The principal reason for devouring every morsel of the Belfast rape case, we tell ourselves, is that it generated an important national debate. There is certainly truth in that. Another truth is that the salacious details became addictive. On occasions when our industrious reporter Conor Gallagher halted his Twitter updates from the court, dismayed followers clamoured to know why. Why had he withdrawn the drip? (The court had adjourned for lunch probably).
Another truth is that the case probably generated almost as many charged silences and exchanges between women as between any other groups. There’s nothing new here. History shows that the ranks more comfortable with the status quo have always had a heavy representation of women.
That unwavering human tendency to take away only the elements that reaffirm your world view was show in sharp relief in the Belfast case.
This is not the preserve of any age or gender but at a time when many good men are stepping up openly and generously to support women, it becomes a little harder to understand. The number of women who wondered aloud what the complainant was doing in that Belfast house in the first place – a rhetorical question of course, accompanied by a meaningful pause – became quite alarming.
Women her mother’s age became judge and jury of that messy, awkward, horrifying world of a teenager who had failed to anticipate that the darkest, most humiliating details of her young life would some day be blasted across a national audience.
On a Dublin flight, a middle-aged, country woman discussed the cases with a female pal across the aisle, so loudly and aggressively, that my companion took notes.
The way they talk about those Derry sluts in the Whatsapp group . . . Act like a slut, they treat you like slut – you know". Less a discussion than a merciless, old-style tarring and feathering
“Rugby lads are wild and all that but they don’t cross those kind of lines you know,” she decreed firmly. Same woman a few minutes later: “The way they talk about those Derry sluts in the Whatsapp group . . . Act like a slut, they treat you like slut – you know”. Less a discussion than a merciless, old-style tarring and feathering.
Mental acrobatics
Plenty of women would have acquiesced with the view if not the language. Strenuous mental acrobatics then must be required to square this with the view of say, former Ireland head coach, Eddie O’Sullivan. On hearing Willie John McBride opine that it was time “these young men got back doing what they do best” (back to the IRFU and Ulster Rugby), O’Sullivan thought it “so divorced from reality that it was beyond embarrassing”.
McBride “is one of the greatest captains in the game’s history”, O’Sullivan wrote in the Times, “. . . he is also guilty of lacking empathy and grossly misunderstanding the gravity of this situation . . .”

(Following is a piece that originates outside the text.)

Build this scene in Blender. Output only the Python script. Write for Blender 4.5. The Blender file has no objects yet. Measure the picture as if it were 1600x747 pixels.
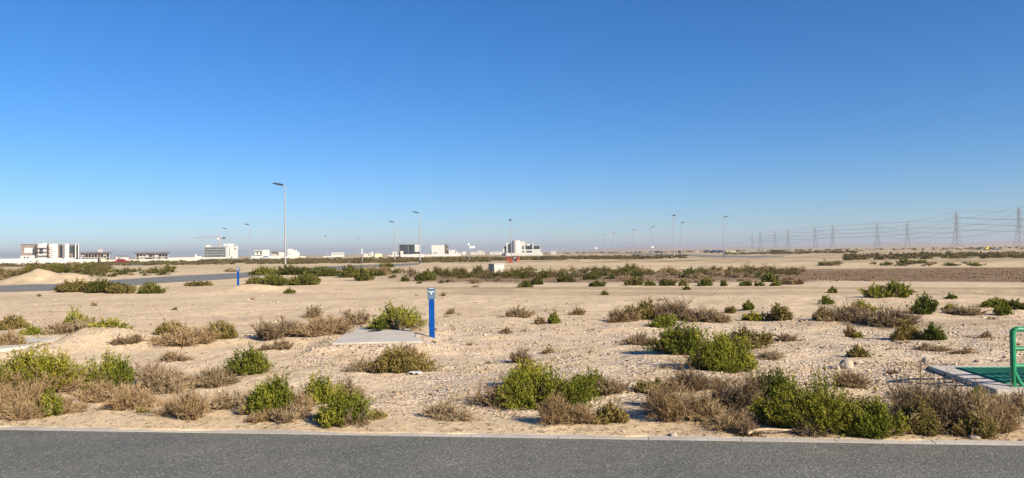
import bpy, math, random
import numpy as np
from mathutils import Matrix, Vector

random.seed(7)
RNG = np.random.default_rng(11)
scene = bpy.context.scene
COL = scene.collection

# ------------------------------------------------------------------ camera
F_PX, CX, CY = 1160.0, 800.0, 373.5          # focal length and centre in photo pixels
H = 2.1                                       # eye height
PITCH = math.atan(20.0 / F_PX)
ROLL = math.radians(0.82)
cp, sp = math.cos(PITCH), math.sin(PITCH)
cr, sr = math.cos(ROLL), math.sin(ROLL)
FWD = np.array([0, cp, sp])
R0, U0 = np.array([1.0, 0, 0]), np.array([0, -sp, cp])
RGT = cr * R0 - sr * U0
UPV = sr * R0 + cr * U0

cam_d = bpy.data.cameras.new("camera")
cam = bpy.data.objects.new("camera", cam_d)
COL.objects.link(cam)
cam_d.sensor_fit = 'HORIZONTAL'
cam_d.sensor_width = 36.0
cam_d.lens = F_PX / 1600.0 * 36.0
cam_d.clip_start = 0.1
cam_d.clip_end = 40000
m = Matrix.Identity(4)
for i in range(3):
    m[i][0], m[i][1], m[i][2] = RGT[i], UPV[i], -FWD[i]
m[2][3] = H
cam.matrix_world = m
scene.camera = cam

def ray(px, py):
    return FWD + (px - CX) / F_PX * RGT + (CY - py) / F_PX * UPV

def y_h(px):
    return 393.5 - 0.0143 * (px - 800)

def project(X, Y, Z):
    dz = Z - H
    a = X * RGT[0] + Y * RGT[1] + dz * RGT[2]
    b = X * UPV[0] + Y * UPV[1] + dz * UPV[2]
    c = X * FWD[0] + Y * FWD[1] + dz * FWD[2]
    c = np.maximum(c, 0.05)
    return CX + F_PX * a / c, CY - F_PX * b / c

# ------------------------------------------------------------------ terrain
def _hash(ix, iy, s):
    n = (ix * 374761393 + iy * 668265263 + s * 1274126177) & 0xffffffff
    n = ((n ^ (n >> 13)) * 1274126177) & 0xffffffff
    n = n ^ (n >> 16)
    return n / 4294967295.0

def vnoise(x, y, f, s=0):
    x = np.asarray(x, dtype=np.float64) * f + 1000.0
    y = np.asarray(y, dtype=np.float64) * f + 1000.0
    ix = np.floor(x).astype(np.int64); iy = np.floor(y).astype(np.int64)
    fx = x - ix; fy = y - iy
    fx = fx * fx * (3 - 2 * fx); fy = fy * fy * (3 - 2 * fy)
    a = _hash(ix, iy, s); b = _hash(ix + 1, iy, s)
    c = _hash(ix, iy + 1, s); d = _hash(ix + 1, iy + 1, s)
    return (a * (1 - fx) + b * fx) * (1 - fy) + (c * (1 - fx) + d * fx) * fy - 0.5

def sstep(a, b, x):
    t = np.clip((x - a) / (b - a), 0, 1)
    return t * t * (3 - 2 * t)

def flat_hit(px, py, z=0.0):
    r = ray(px, py)
    t = (z - H) / r[2]
    return np.array([r[0] * t, r[1] * t, z])

KA = flat_hit(0, 667); KB = flat_hit(1600, 691)
kd = (KB - KA)[:2]; kd = kd / np.linalg.norm(kd)       # along the kerb
kn = np.array([-kd[1], kd[0]])                          # away from the camera
def kerb_dist(x, y):
    return (x - KA[0]) * kn[0] + (y - KA[1]) * kn[1]

MOUNDS = []
def mound(px, py, a, rx, ry, rot=0.0, power=1.0):
    p = flat_hit(px, py)
    MOUNDS.append((p[0], p[1], a, rx, ry, rot, power))
mound(596, 524, .20, 2.1, 2.6)
mound(520, 536, .12, 1.8, 1.2)
mound(175, 542, .26, 2.6, 1.1)
mound(40, 545, .18, 2.4, 1.3)
mound(400, 456, .42, 2.0, 0.9)
mound(330, 461, .18, 2.4, 0.9)
mound(68, 442, 1.12, 2.0, 1.8)
mound(112, 442, .75, 1.5, 1.6)
mound(35, 442, .45, 2.0, 1.6)
mound(1480, 590, .10, 2.0, 1.2)
mound(950, 600, .08, 2.5, 1.5)

FLATS = []
def flat_pad(px_pts, zslab, z):
    P = [flat_hit(a, b, zslab)[:2] for a, b in px_pts]
    c = np.mean(P, axis=0)
    r = max(np.linalg.norm(p - c) for p in P)
    FLATS.append((np.array(P), c, z))
def poly_dist(P, x, y):
    # outside distance to a convex polygon (negative inside)
    d = np.full(np.shape(x), -1e9); n = len(P)
    ar = sum(P[i][0] * P[(i + 1) % n][1] - P[(i + 1) % n][0] * P[i][1] for i in range(n))
    for i in range(n):
        a = P[i]; b = P[(i + 1) % n]; e = (b - a) / np.linalg.norm(b - a)
        nrm = np.array([e[1], -e[0]]) * (1 if ar > 0 else -1)
        d = np.maximum(d, (x - a[0]) * nrm[0] + (y - a[1]) * nrm[1])
    return d
S1 = [(518, 536), (660, 533), (638, 511.5), (551, 512.5)]; Z1 = .26
S2 = [(1449, 571), (1558, 609), (1870, 608), (1720, 572)]; Z2 = .20
S3 = [(-30, 549), (38, 541), (93, 527), (50, 527.5), (-60, 537)]; Z3 = .20
flat_pad(S1, Z1, .225); flat_pad(S2, Z2, .135); flat_pad(S3, Z3, .14)

def terrain(x, y):
    x = np.asarray(x, dtype=np.float64); y = np.asarray(y, dtype=np.float64)
    kdist = kerb_dist(x, y)
    near = sstep(0.05, 1.6, kdist)
    fade = 1 - sstep(26, 44, y)
    z = near * fade * (0.16 * vnoise(x, y, .22, 1) + 0.09 * vnoise(x, y, .6, 2)
                       + 0.045 * vnoise(x, y, 1.7, 3) + 0.02 * vnoise(x, y, 4.5, 4)
                       + 0.012 * vnoise(x, y, 9.0, 5))
    z = z + sstep(0.02, .5, kdist) * .02 * (1 + vnoise(x, y, 2.2, 8))
    for (mx, my, a, rx, ry, rot, pw) in MOUNDS:
        q = ((x - mx) / rx) ** 2 + ((y - my) / ry) ** 2
        z = z + a * np.exp(-q) * (1 + .25 * vnoise(x, y, 1.3, 6))
    for (P, c, zf) in FLATS:
        dd = poly_dist(P, x, y) + .12 * vnoise(x, y, 2.0, 14)
        wgt = 1 - sstep(.05, .75, dd)
        z = z * (1 - wgt) + (zf + .02 * vnoise(x, y, 5, 15)) * wgt
    th = -.035 + .13 * vnoise(x, y, .7, 16) + .07 * vnoise(x, y, 3.1, 17) + .03 * vnoise(x, y, 9.0, 18)
    spill = -.06 + .082 * sstep(th - .03, th + .03, kdist)
    z = np.where(kdist < 0.0, np.minimum(spill, .022), z)
    return z

def ground(px, py):
    z = 0.0
    for _ in range(8):
        p = flat_hit(px, py, z)
        z = .5 * z + .5 * float(terrain(p[0], p[1]))
    return np.array([p[0], p[1], float(terrain(p[0], p[1]))])

# ------------------------------------------------------------------ helpers
def tag(o, label=None, cat=None, group=None, kind=None):
    if label: o['label'] = label
    if cat: o['category'] = cat
    if group: o['group'] = group
    if kind: o['kind'] = kind
    return o

def link(name, mesh, mat=None, parent=None):
    o = bpy.data.objects.new(name, mesh)
    COL.objects.link(o)
    if mat is not None:
        mesh.materials.clear(); mesh.materials.append(mat)
    if parent is not None:
        o.parent = parent
    return o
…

We forget that some women are equally prone to such views. We know that juries with a male majority are more likely to convict in sexual assault cases. We know that more than half of white American women voted for Donald Trump, a man who in the words of former FBI director, James Comey, “talks about and treats women like they’re pieces of meat... [a person] not fit to be president of the United State, on moral grounds”.
Double standard
In that peculiar world where evangelicals overwhelmingly supported Trump, the rules and sanctions are still ruthlessly applied to women, but not to men. We needn’t wonder how those same white women would have responded to a female Trump-style candidate with a Trump-style taste for porn stars, promiscuity, adultery, sexual assault and blind rage. The real question is how they explain that double standard to themselves.
The story sadly is as old as time but this might be an opportune time to acknowledge it and how such conditioning feeds into public policy. Writing in these pages yesterday, Margaret Hickey, a writer, practising Catholic and activist in the current Pro-Life Campaign, declared herself “totally at ease with an all-male priesthood” while reasserting the perception of Mary Magdalene as a woman whose only service was to wash the feet of Jesus.
Aside from the large question mark over that characterisation of Mary Magdalene, the urgent practical matter of a dying male priesthood and the increasing alienation of women – who, she concedes “tend to be involved to a greater extent than men in church activities” – she insists that ordaining women “would not achieve the paradigm change Mary McAleese and indeed others within and without the church are calling for”.
A recent letter to the editor – from a woman – chimed with this view, finding McAleese guilty of “hubris”. In other words, a former, deeply respected head of State with a string of relevant qualifications has grown too big for her boots.
In normal times, this would all be of limited interest. But as well-meaning men talk about staying home and leaving the referendum for women to decide, it’s important to remain alert to a significant minority whose continuing influence rests on the humbling of women.
This referendum is about more than abortion.